Staff need to think about the things that they’re doing and ask themselves: “Do we really want to be doing this? Are students centered in this experience? Are there other ways that we might be able to reach students and engage them multimodally that will allow them to be visible and aware in the space?”
I would say another thing that museum spaces could think about is getting to know the community even more. What resources are already there? What organizations can they partner with? And how can these potential partnerships or community resources really become part of the program experience, even if they exist outside of the museum setting?
ML
What kind of feedback have you heard from teachers or students that gives some insight into the impact of CRP?
BML
As a practicing teacher, whenever I encountered new information or a new theory, I was already tired of everything that I had to do. To have to encounter a new way of thinking about my teaching could feel really overwhelming. But as I got into CRP, and I realized how it could really change everything that I thought I knew about schooling and make my dance classroom a place truly where students could all be there, I realized that it made my job easier.

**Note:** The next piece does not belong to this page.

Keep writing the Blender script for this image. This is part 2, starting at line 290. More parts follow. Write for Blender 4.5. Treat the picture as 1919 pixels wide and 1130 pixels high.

Some teachers have referenced, “Well it’s really hard in my field because the expectation is that this art form looks like this and teaches like this and feels like this, and I may have to upend all of that to really meet the students where they are and to harvest what they already know.” Yes, I feel that, but also the rewards are amazing. The students are there, they’re engaged, and they can grow.
Notes
1 “Overview,” Minnesota Compass, accessed October 2, 2019.
2 Faiza Mahamud and MaryJo Webster, “Minnesota schools struggle with widening racial gap between students and teachers,” Star Tribune, December 3, 2018.